2. Be intentional in your planning
When I invite guests to my home, I make sure they feel welcome. My wife and I block time in the calendar, ensure the house is neat, put a meal in the oven and set cookies on the table. When guests walk through the door, they feel a sense of welcome and feel they belong in our home. Making an intentional plan for Easter involves planning the service with intentional elements that focus on Christ and resurrection. For example, this year several of our students will read selected Scripture passages focusing on new life in Jesus Christ. Our kid’s choir will sing a song about the victory of the resurrection. We planned the sermon series for the month to land on a specific passage that speaks to the hope found in Christ alone. Knowing that Easter comes once a year – and those who come through the doors may only come once a year – we want to ensure they hear about Jesus in every part of the service.

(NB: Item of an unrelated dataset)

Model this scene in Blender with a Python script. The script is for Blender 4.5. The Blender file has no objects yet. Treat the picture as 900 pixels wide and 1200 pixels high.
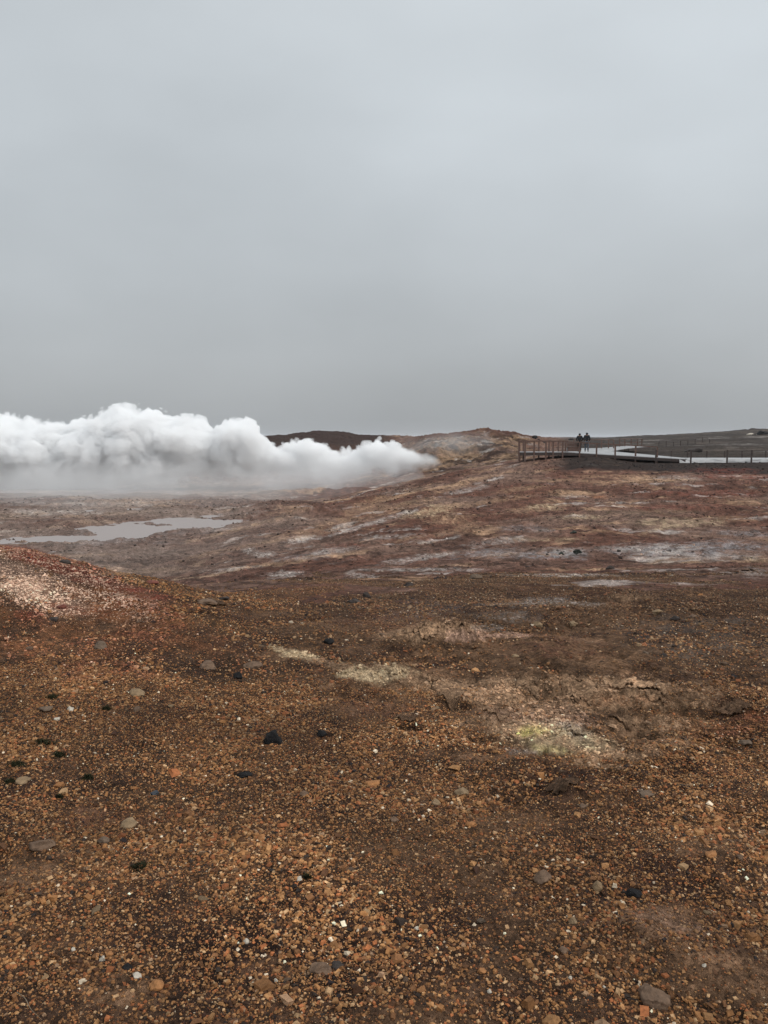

Consider adding additional Scripture readings during the service, possibly between songs. If a member has a powerful testimony of life change, allow them to share live or via video as part of the service. As you choose songs, are they simple and easy for people to sing? Think of your favorite worship band, and chances are you do not have them on stage every week.
If your church is anything like mine, you have faithful volunteers playing and singing their hearts out to the Lord. So plan songs the worship team and congregation know and will sing loudly. I suggest not breaking out the amazing song you heard on Christian radio the other day that requires professional musicians and sound engineers. Instead, sing the songs that have affected your church, songs the congregation knows and sings from the heart unto the Lord. It does not make your church boring or irrelevant to sing songs the church knows and loves on Easter Sunday.
The goal is not perfection but intentionality. If we aim to see Jesus glorified, let our planning and intentionality reflect this desire.
3. Give clear next steps and follow up
Our church plant’s first Easter service had an amazing zero guests. In our cultural context, people often attend church with their grandparents or parents for Easter. However, the following year, we did have several new guests. Your experience this Easter may differ from our first year, so ensure you have clear next steps for people to follow. For example, give people their next step after proclaiming a clear gospel message. Who should they talk to about growing in their faith, baptism or further discipleship? Let’s say the Lord sends you an influx of new guests on Easter Sunday; how will you steward those He sends to your church? So, if you don’t have it already planned, write out the next steps for those visiting for Easter.
In our church, one ministry leader generally closes the service. We strive not to use insider language but keep the next steps clear, concise and easy to follow. The gospel should be preached clearly and people need to know what to do next.
4. Be thankful and prayerful
If I am honest, sometimes, in all the planning, I can forget to bathe our efforts in prayer. John Wesley said, “Prayer is where the action is.” In the days and weeks leading up to Easter, pray and seek the Lord. In fact, on Easter Sunday, why not put together a special team to pray before the service for those the Lord will send to worship? Easter Sunday is coming. So, pray, prepare and trust the Lord to touch hearts as only He can.
Whether you have record attendance or the regular Sunday crowd, He has risen, so make much of His name!